12. Selon le premier de ces textes, immédiatement applicable à la procédure conformément à l'article 112-2, 2°, du code pénal, seuls les personnels spécialement et individuellement habilités à cet effet peuvent procéder à la consultation de traitements au cours d'une enquête ou d'une instruction. L'absence, dans les pièces de procédure, de mention de cette habilitation, dont la réalité peut être contrôlée à tout moment par un magistrat, à son initiative ou à la demande d'une personne intéressée, n'emporte pas, par elle-même, nullité de la procédure.

13. Tout arrêt de la chambre de l'instruction doit comporter les motifs propres à justifier la décision.

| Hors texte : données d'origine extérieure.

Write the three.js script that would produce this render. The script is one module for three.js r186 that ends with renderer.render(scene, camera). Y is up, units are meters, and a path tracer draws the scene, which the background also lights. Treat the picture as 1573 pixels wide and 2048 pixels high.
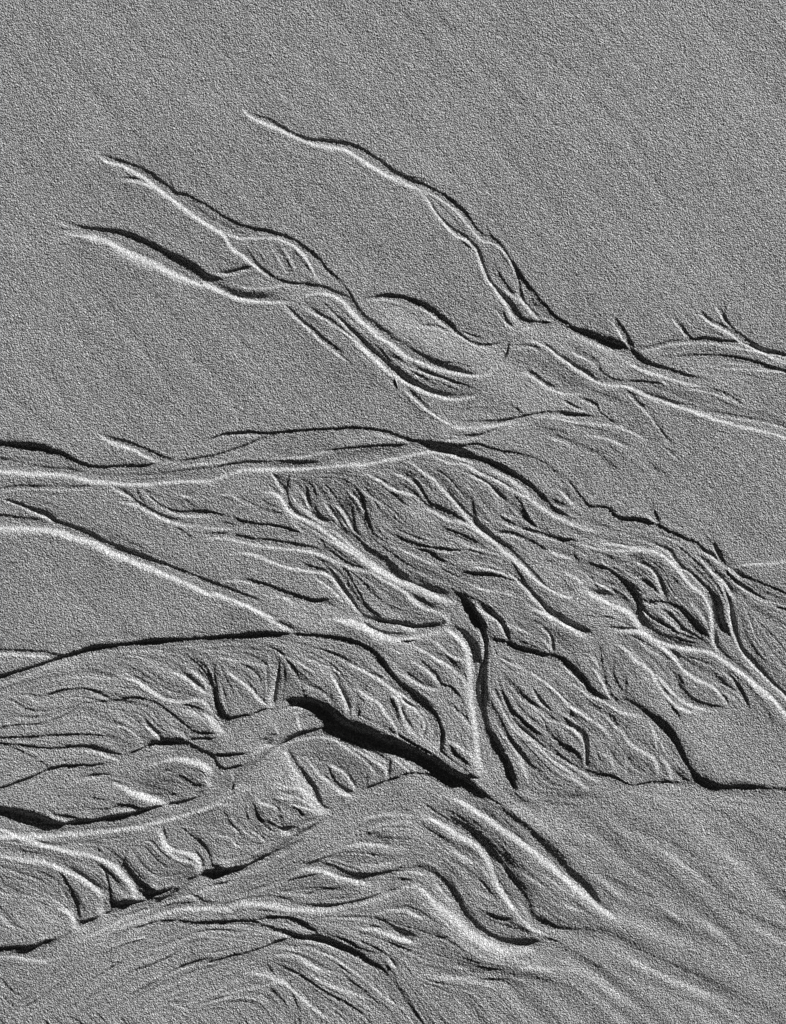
import * as THREE from 'three';

// ---------- camera, sky, sun, exposure ----------
// The sand bed lies in the xz plane: x to the right, z towards the viewer's feet, one trace unit (u) is half a millimetre.
const U = 0.0005, W = 1573, H = 2048;
const scene = new THREE.Scene();
const camera = new THREE.PerspectiveCamera(40, W / H, 0.05, 400);
camera.up.set(0, 0, -1);
camera.position.set(0, (H * U / 2) / Math.tan(20 * Math.PI / 180), 0);
camera.lookAt(0, 0, 0);
camera.updateMatrixWorld();

const SUN_EL = 15 * Math.PI / 180, SUN_AZ = 49 * Math.PI / 180;          // low sun from the upper right
const SX = Math.cos(SUN_AZ), SY = -Math.sin(SUN_AZ);                     // its direction on the sand (x right, y down the picture)
const sun = new THREE.DirectionalLight(new THREE.Color(1, 1, 1), 5);
sun.position.set(SX * Math.cos(SUN_EL) * 8, Math.sin(SUN_EL) * 8, SY * Math.cos(SUN_EL) * 8);
sun.castShadow = true;
sun.shadow.mapSize.set(4096, 4096);
sun.shadow.camera.left = sun.shadow.camera.bottom = -0.9; sun.shadow.camera.right = sun.shadow.camera.top = 0.9;
sun.shadow.camera.near = 1; sun.shadow.camera.far = 20; sun.shadow.bias = -0.0002;
scene.add(sun, sun.target);

{ // a clear sky as a black and white film behind a red filter records it: deep grey, paler at the horizon
  const w = 128, h = 64, d = new Float32Array(w * h * 4);
  for (let j = 0; j < h; j++) for (let i = 0; i < w; i++) {
    const el = Math.asin(Math.min(1, Math.abs(((j + .5) / h - .5) * 2))), v = 0.005 + 0.012 * Math.pow(1 - el / (Math.PI / 2), 3), k = (j * w + i) * 4;
    d[k] = d[k + 1] = d[k + 2] = v; d[k + 3] = 1;
  }
  const t = new THREE.DataTexture(d, w, h, THREE.RGBAFormat, THREE.FloatType);
  t.mapping = THREE.EquirectangularReflectionMapping; t.minFilter = t.magFilter = THREE.LinearFilter; t.needsUpdate = true;
  scene.background = t; scene.environment = t;
}
const renderer = new THREE.WebGLRenderer({ antialias: true });
renderer.setSize(786, 1024);
renderer.toneMapping = THREE.LinearToneMapping;
renderer.toneMappingExposure = 1.6;
renderer.shadowMap.enabled = true;

// ---------- the relief: every bank, lip and vein of the rills, traced as lines on the ground ----------
let seed = 20417;
const rnd = () => { seed = (seed + 0x6D2B79F5) | 0; let t = Math.imul(seed ^ (seed >>> 15), 1 | seed); t = (t + Math.imul(t ^ (t >>> 7), 61 | t)) ^ t; return ((t ^ (t >>> 14)) >>> 0) / 4294967296; };
const PAR = { dark: 1, bright: 1, comb: 1, grain: .42, bump: .0014 };
const STEP = 1.75, X0 = -84, Y0 = -84, NX = 996, NY = 1268, FX = 1024, FY = 2048;
const GX = new Float64Array(FX * FY), GY = new Float64Array(FX * FY);      // slope of the ground, per grid node
const TXX = new Float32Array(NX * NY), TXY = new Float32Array(NX * NY), TYY = new Float32Array(NX * NY), DEN = new Float32Array(NX * NY);
let ox = 0, oy = 0, os = 3.9325;
const at = (x, y, s = 3.9325) => { ox = x; oy = y; os = s; };
const P = (x, y, a, s = 3.9325) => { const r = []; for (let i = 0; i < a.length; i++) r.push(a[i] / s + (i & 1 ? y : x)); return { world: r }; };
const D = (w, ...a) => stroke(1, w, a), B = (w, ...a) => stroke(-1, w, a);
const lerp = (a, b, t) => a + (b - a) * t, clamp = (x, a, b) => Math.min(b, Math.max(a, x)), smooth = (a, b, x) => { const t = clamp((x - a) / (b - a), 0, 1); return t * t * (3 - 2 * t); };

// kind 1: the ground steps down away from the sun (a bank in shade); -1: it steps up away from the sun (a lit bank)
const dMin = new Float32Array(NX * NY).fill(1e9), tMin = new Float32Array(NX * NY), nxM = new Float32Array(NX * NY), nyM = new Float32Array(NX * NY), stamp = new Int32Array(NX * NY);
let strokeNo = 0;
const WN = Float32Array.from({ length: 4096 }, () => rnd() * 2 - 1);
const wob = (x, y) => { const i = Math.floor(x), j = Math.floor(y), a = x - i, b = y - j, g = (p, q) => WN[(q & 63) * 64 + (p & 63)]; return lerp(lerp(g(i, j), g(i + 1, j), a), lerp(g(i, j + 1), g(i + 1, j + 1), a), b); };
const frayed = (x, y) => 1.1 * wob(x / 6.3, y / 6.3) + 1.3 * wob(x / 15 + 7, y / 15 + 3);   // crumbling edges
function stroke(kind, w, args) {
  let s = 1; const pts = [];
  for (const a of args) {
    if (typeof a === 'number') { s = a; continue; }
    const p = a.world || P(ox, oy, a, os).world;
    for (let i = 0; i < p.length; i += 2) pts.push([p[i], p[i + 1]]);
  }
  if (s < 1) s = Math.pow(s, .72);
  const ws = Array.isArray(w) ? w : [w], flat = [];
  if (pts.length < 2) return;
  for (let i = 0; i + 1 < pts.length; i++) {                                // Catmull-Rom through the traced points
    const p0 = pts[Math.max(0, i - 1)], p1 = pts[i], p2 = pts[i + 1], p3 = pts[Math.min(pts.length - 1, i + 2)];
    const L = Math.hypot(p2[0] - p1[0], p2[1] - p1[1]), n = Math.max(1, Math.ceil(L / 5));
    for (let k = 0; k < n; k++) {
      const t = k / n, f = (a, b, c, d) => .5 * (2 * b + (c - a) * t + (2 * a - 5 * b + 4 * c - d) * t * t + (3 * b - a - 3 * c + d) * t * t * t);
      flat.push([f(p0[0], p1[0], p2[0], p3[0]), f(p0[1], p1[1], p2[1], p3[1])]);
    }
  }
  flat.push(pts[pts.length - 1]);
  for (const end of [0, 1]) {                                               // what reaches the rim of the traced ground runs on beyond it
    const e = end ? flat[flat.length - 1] : flat[0], b = end ? flat[Math.max(0, flat.length - 3)] : flat[Math.min(flat.length - 1, 2)];
    if (e[0] > 78 && e[0] < 1500 && e[1] < 1968) continue;
    const l = Math.hypot(e[0] - b[0], e[1] - b[1]) || 1; let a = Math.atan2(e[1] - b[1], e[0] - b[0]);
    for (let k = 1; k <= 18; k++) { const p = end ? flat[flat.length - 1] : flat[0]; a += (wob(p[0] / 40, p[1] / 40) - .0) * .05; const q = [p[0] + Math.cos(a) * 5, p[1] + Math.sin(a) * 5]; end ? flat.push(q) : flat.unshift(q); }
  }
  const n = flat.length, len = [0];
  for (let i = 1; i < n; i++) len.push(len[i - 1] + Math.hypot(flat[i][0] - flat[i - 1][0], flat[i][1] - flat[i - 1][1]));
  const T = len[n - 1] || 1;
  let side = 0;                                                             // which side faces the sun
  for (let i = 1; i < n; i++) side += (-(flat[i][1] - flat[i - 1][1]) * SX + (flat[i][0] - flat[i - 1][0]) * SY);
  side = side >= 0 ? 1 : -1;
  const wAt = (u) => { const q = u * (ws.length - 1), i = Math.min(ws.length - 2, Math.floor(q)); return ws.length < 2 ? ws[0] : lerp(ws[i], ws[i + 1], q - i); };
  const maxW = Math.max(...ws), R = maxW * 1.5 + 3; strokeNo++;
  const touched = [];
  for (let i = 1; i < n; i++) {
    const [ax, ay] = flat[i - 1], [bx, by] = flat[i], dx = bx - ax, dy = by - ay, l = Math.hypot(dx, dy); if (l < 1e-6) continue;
    const x0 = clamp(Math.floor((Math.min(ax, bx) - R - X0) / STEP), 0, NX - 1), x1 = clamp(Math.ceil((Math.max(ax, bx) + R - X0) / STEP), 0, NX - 1);
    const y0 = clamp(Math.floor((Math.min(ay, by) - R - Y0) / STEP), 0, NY - 1), y1 = clamp(Math.ceil((Math.max(ay, by) + R - Y0) / STEP), 0, NY - 1);
    for (let j = y0; j <= y1; j++) for (let k = x0; k <= x1; k++) {
      const px = X0 + k * STEP, py = Y0 + j * STEP, u = clamp(((px - ax) * dx + (py - ay) * dy) / (l * l), 0, 1);
      const ex = px - ax - dx * u, ey = py - ay - dy * u, d = Math.hypot(ex, ey); if (d > R) continue;
      const c = j * NX + k;
      if (stamp[c] !== strokeNo) { stamp[c] = strokeNo; dMin[c] = 1e9; touched.push(c); }
      if (d < Math.abs(dMin[c])) {
        const nx = -dy / l * side, ny = dx / l * side;                      // unit normal towards the sun
        dMin[c] = (ex * nx + ey * ny) >= 0 ? d : -d; tMin[c] = (len[i - 1] + u * l) / T; nxM[c] = nx; nyM[c] = ny;
      }
    }
  }
  const tipL = clamp(T * (s < .5 ? .45 : .16), 4, s < .5 ? 90 : 26) / T;
  for (const c of touched) {
    const u = tMin[c], ww = Math.max(2, .9 * wAt(u) * (1 + .38 * wob(u * T / 31 + strokeNo * 7.3, strokeNo * 3.1))), d = dMin[c] + frayed(X0 + c % NX * STEP, Y0 + Math.floor(c / NX) * STEP) * Math.min(1, ww / 9), nx = nxM[c], ny = nyM[c];
    const edge = .12 + .88 * smooth(0, tipL, Math.min(u, 1 - u)), ns = clamp(Math.abs(nx * SX + ny * SY), .45, 1);
    let drop, sig, mid; const small = 1 + 1.5 / ww;
    if (kind > 0) { const hard = smooth(.35, 1, s); drop = (lerp(.185, .29, smooth(7, 22, ww)) / ns) * ww * s * small * PAR.dark; sig = ww * lerp(.32, .17, hard); mid = ww * .2 * hard; }
    else { drop = -.6 * ww * s * small * PAR.bright; sig = ww * lerp(.245, .31, smooth(12, 20, ww)); mid = 0; }
    sig = Math.max(sig, .85);
    const lip = (kind > 0) === (d - mid > 0) ? 1.35 : .65;                   // rounded lips, sharp toes
    const e = (d - mid) / (sig * lip); if (Math.abs(e) > 3.2) continue;
    const g = drop * edge / (sig * 2.5066) * Math.exp(-.5 * e * e);
    const j = Math.floor(c / NX), k = c - j * NX;
    GX[j * FX + k] += g * nx; GY[j * FX + k] += g * ny;
    if (Math.abs(e) < 1.6) { const q = s * edge; TXX[c] += q * ny * ny; TYY[c] += q * nx * nx; TXY[c] -= q * nx * ny; DEN[c] = Math.min(1.2, DEN[c] + q * .7); }
  }
}


// the run of the water where no line was traced, and slow swells of the bed
function flow(r, q, pts) {
  for (let i = 0; i + 3 < pts.length; i += 2) {
    const ax = pts[i], ay = pts[i + 1], bx = pts[i + 2], by = pts[i + 3], l = Math.hypot(bx - ax, by - ay), tx = (bx - ax) / l, ty = (by - ay) / l;
    for (let t = 0; t < l; t += 6) for (let v = -r; v <= r; v += STEP) for (let u = 0; u < 6; u += STEP) {
      const k = Math.round((ax + tx * (t + u) - ty * v - X0) / STEP), j = Math.round((ay + ty * (t + u) + tx * v - Y0) / STEP); if (k < 0 || j < 0 || k >= NX || j >= NY) continue;
      const c = j * NX + k; TXX[c] += q * tx * tx; TYY[c] += q * ty * ty; TXY[c] += q * tx * ty;
    }
  }
}
function swell(x, y, rx, ry, deg, slope) {                                  // slope > 0 leans towards the sun
  const ca = Math.cos(deg * Math.PI / 180), sa = Math.sin(deg * Math.PI / 180), R = Math.max(rx, ry) * 2.4;
  for (let j = clamp(Math.floor((y - R - Y0) / STEP), 0, NY - 1); j <= clamp(Math.ceil((y + R - Y0) / STEP), 0, NY - 1); j++) for (let i = clamp(Math.floor((x - R - X0) / STEP), 0, NX - 1); i <= clamp(Math.ceil((x + R - X0) / STEP), 0, NX - 1); i++) {
    const dx = X0 + i * STEP - x, dy = Y0 + j * STEP - y, u = (dx * ca + dy * sa) / rx, v = (-dx * sa + dy * ca) / ry, g = -slope * Math.exp(-(u * u + v * v));
    GX[j * FX + i] += g * SX; GY[j * FX + i] += g * SY;
  }
}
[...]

L'insuffisance ou la contradiction des motifs équivaut à leur absence.

14. Pour rejeter le moyen de nullité de la consultation du fichier de traitement des antécédents judiciaires et du fichier des personnes recherchées, l'arrêt attaqué énonce que, indépendamment des divers textes prescrivant un accès à ces fichiers par des agents individuellement désignés et spécialement habilités, cette consultation est régulière lorsqu'elle est effectuée par toute personne requise à cette fin par un enquêteur autorisé par commission rogatoire du juge d'instruction, c'est-à-dire sous son contrôle, en application des articles 99-3 et 99-4 du code de procédure pénale.

15. Les juges ajoutent que tel a été le cas, la consultation des fichiers ayant été effectuée pour l'exécution de la commission rogatoire délivrée par le juge d'instruction le 6 septembre 2019.

16. En se déterminant ainsi, la chambre de l'instruction n'a pas justifié sa décision.

17. En effet, saisie d'une demande de vérification de la réalité de l'habilitation spéciale et individuelle des deux enquêteurs ayant consulté les traitements, elle devait procéder à ce contrôle, au besoin en ordonnant un supplément d'information, la circonstance que ces enquêteurs aient agi pour l'exécution d'une commission rogatoire étant indifférente.

18. La cassation est par conséquent encourue de ce chef.

PAR CES MOTIFS, la Cour :

CASSE et ANNULE l'arrêt susvisé de la chambre de l'instruction de la cour d'appel de Lyon, en date du 19 octobre 2023, mais en ses seules dispositions ayant rejeté le moyen de nullité de la consultation du fichier de traitement des antécédents judiciaires et du fichier des personnes recherchées, toutes autres dispositions étant expressément maintenues ;

Et pour qu'il soit à nouveau jugé, conformément à la loi, dans les limites de la cassation ainsi prononcée,

RENVOIE la cause et les parties devant la chambre de l'instruction de la cour d'appel de Lyon, autrement composée, à ce désignée par délibération spéciale prise en chambre du conseil ;

ORDONNE l'impression du présent arrêt, sa transcription sur les registres du greffe de la chambre de l'instruction de la cour d'appel de Lyon et sa mention en marge ou à la suite de l'arrêt partiellement annulé ;

Ainsi fait et jugé par la Cour de cassation, chambre criminelle, et prononcé par le président en son audience publique du vingt-huit mai deux mille vingt-quatre.